Locate the word "script" in the entries below, then gather every line that holds it.

**INPUT MATERIAL**

———

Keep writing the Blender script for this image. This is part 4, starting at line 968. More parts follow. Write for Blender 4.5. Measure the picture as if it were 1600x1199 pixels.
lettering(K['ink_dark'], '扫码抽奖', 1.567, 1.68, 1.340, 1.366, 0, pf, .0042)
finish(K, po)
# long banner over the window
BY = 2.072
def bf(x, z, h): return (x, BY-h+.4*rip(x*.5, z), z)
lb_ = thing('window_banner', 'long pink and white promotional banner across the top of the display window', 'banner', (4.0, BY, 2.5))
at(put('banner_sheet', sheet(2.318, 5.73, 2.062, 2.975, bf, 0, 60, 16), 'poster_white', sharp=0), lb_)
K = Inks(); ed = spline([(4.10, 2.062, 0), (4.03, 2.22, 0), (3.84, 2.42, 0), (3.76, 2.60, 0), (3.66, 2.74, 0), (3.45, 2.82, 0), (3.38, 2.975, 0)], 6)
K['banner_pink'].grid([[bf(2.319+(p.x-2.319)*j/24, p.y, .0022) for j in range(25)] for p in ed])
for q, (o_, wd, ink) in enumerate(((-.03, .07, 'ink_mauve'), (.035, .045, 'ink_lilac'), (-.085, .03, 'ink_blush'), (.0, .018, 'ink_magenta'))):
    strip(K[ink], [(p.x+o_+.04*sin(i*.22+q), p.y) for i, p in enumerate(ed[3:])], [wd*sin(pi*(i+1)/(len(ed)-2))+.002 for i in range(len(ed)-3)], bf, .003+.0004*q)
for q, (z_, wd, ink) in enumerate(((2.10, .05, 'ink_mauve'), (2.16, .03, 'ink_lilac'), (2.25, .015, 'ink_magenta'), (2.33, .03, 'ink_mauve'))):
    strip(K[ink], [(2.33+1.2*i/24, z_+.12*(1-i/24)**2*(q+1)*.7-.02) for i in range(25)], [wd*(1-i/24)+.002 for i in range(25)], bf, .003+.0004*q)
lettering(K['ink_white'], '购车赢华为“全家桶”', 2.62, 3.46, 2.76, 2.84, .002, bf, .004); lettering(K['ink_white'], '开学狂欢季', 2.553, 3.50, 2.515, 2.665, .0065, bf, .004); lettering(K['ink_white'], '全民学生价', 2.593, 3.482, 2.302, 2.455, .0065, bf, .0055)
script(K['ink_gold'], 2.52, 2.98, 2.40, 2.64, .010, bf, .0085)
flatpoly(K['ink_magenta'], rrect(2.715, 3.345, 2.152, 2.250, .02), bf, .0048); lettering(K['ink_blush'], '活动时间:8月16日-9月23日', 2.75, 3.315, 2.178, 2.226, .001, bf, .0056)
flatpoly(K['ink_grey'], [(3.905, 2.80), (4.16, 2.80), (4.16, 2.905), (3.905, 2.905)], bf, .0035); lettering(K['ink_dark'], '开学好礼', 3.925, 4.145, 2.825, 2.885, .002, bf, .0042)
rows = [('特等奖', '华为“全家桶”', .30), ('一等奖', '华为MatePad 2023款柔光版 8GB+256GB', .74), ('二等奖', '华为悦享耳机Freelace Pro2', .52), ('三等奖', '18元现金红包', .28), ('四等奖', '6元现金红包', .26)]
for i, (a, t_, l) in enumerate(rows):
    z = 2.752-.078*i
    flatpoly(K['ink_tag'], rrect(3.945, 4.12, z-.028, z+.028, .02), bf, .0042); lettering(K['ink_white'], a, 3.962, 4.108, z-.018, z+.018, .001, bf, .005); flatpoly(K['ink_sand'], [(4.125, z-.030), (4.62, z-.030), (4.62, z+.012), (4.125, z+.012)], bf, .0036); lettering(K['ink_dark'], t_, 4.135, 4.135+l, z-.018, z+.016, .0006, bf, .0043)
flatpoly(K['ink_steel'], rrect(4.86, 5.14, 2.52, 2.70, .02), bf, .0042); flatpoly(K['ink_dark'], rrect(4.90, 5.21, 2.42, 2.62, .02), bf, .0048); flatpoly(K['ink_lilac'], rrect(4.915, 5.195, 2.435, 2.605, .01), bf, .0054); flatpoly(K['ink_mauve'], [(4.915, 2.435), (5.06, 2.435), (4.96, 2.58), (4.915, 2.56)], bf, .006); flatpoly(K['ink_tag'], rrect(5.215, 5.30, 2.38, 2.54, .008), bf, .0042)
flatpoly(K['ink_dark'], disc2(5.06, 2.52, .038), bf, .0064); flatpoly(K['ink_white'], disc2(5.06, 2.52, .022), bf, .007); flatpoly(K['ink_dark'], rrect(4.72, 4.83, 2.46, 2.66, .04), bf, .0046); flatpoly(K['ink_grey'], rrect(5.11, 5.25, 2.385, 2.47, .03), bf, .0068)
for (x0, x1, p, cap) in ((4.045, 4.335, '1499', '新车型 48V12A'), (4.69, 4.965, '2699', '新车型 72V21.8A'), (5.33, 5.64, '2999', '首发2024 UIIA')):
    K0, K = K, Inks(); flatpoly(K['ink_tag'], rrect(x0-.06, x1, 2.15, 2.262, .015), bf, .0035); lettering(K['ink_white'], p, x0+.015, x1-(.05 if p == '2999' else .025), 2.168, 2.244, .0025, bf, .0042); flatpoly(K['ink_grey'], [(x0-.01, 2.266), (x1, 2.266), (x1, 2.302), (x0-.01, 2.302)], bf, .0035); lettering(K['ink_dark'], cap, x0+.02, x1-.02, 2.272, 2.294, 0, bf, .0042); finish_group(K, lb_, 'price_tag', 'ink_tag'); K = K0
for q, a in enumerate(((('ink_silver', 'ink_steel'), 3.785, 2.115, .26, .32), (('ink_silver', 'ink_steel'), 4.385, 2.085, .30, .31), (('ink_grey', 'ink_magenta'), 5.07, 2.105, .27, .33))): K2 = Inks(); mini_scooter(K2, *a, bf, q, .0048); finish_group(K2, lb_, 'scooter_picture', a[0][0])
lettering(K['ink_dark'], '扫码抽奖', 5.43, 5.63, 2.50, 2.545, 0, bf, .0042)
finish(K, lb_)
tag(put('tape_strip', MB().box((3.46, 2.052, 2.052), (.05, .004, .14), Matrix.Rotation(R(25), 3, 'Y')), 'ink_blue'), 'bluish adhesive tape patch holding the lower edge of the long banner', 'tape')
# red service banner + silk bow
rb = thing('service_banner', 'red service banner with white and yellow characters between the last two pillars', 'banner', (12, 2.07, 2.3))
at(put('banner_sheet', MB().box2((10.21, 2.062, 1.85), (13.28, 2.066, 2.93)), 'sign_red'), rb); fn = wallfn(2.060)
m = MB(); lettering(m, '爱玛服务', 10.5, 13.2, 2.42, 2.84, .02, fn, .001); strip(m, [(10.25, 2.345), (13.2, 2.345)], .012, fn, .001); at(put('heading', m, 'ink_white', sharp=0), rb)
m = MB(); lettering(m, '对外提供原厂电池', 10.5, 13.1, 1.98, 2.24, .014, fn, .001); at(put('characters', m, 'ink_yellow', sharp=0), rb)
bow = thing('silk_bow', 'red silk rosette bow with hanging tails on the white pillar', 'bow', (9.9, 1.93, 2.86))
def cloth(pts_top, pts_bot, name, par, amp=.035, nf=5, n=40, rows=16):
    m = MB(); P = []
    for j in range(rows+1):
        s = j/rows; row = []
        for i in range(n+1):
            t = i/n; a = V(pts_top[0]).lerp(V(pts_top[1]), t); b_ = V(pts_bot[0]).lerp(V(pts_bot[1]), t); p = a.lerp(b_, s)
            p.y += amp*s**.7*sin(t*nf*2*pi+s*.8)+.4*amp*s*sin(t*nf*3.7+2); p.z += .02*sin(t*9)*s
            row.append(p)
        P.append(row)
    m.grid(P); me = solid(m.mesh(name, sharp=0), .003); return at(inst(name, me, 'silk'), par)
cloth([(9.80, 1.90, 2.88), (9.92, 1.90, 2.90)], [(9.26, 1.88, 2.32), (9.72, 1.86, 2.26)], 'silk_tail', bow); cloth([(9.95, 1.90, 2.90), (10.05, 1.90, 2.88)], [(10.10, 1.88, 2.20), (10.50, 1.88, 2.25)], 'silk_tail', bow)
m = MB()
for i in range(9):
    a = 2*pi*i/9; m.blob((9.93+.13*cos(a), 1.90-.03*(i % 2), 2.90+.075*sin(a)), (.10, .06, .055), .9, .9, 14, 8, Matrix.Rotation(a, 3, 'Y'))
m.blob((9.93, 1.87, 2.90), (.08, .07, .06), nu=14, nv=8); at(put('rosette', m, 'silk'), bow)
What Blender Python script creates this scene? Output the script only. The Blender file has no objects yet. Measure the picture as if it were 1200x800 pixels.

———

**ANSWER IN FULL**
Keep writing the Blender script for this image. This is part 4, starting at line 968. More parts follow. Write for Blender 4.5. Measure the picture as if it were 1600x1199 pixels.
script(K['ink_gold'], 2.52, 2.98, 2.40, 2.64, .010, bf, .0085)
What Blender Python script creates this scene? Output the script only. The Blender file has no objects yet. Measure the picture as if it were 1200x800 pixels.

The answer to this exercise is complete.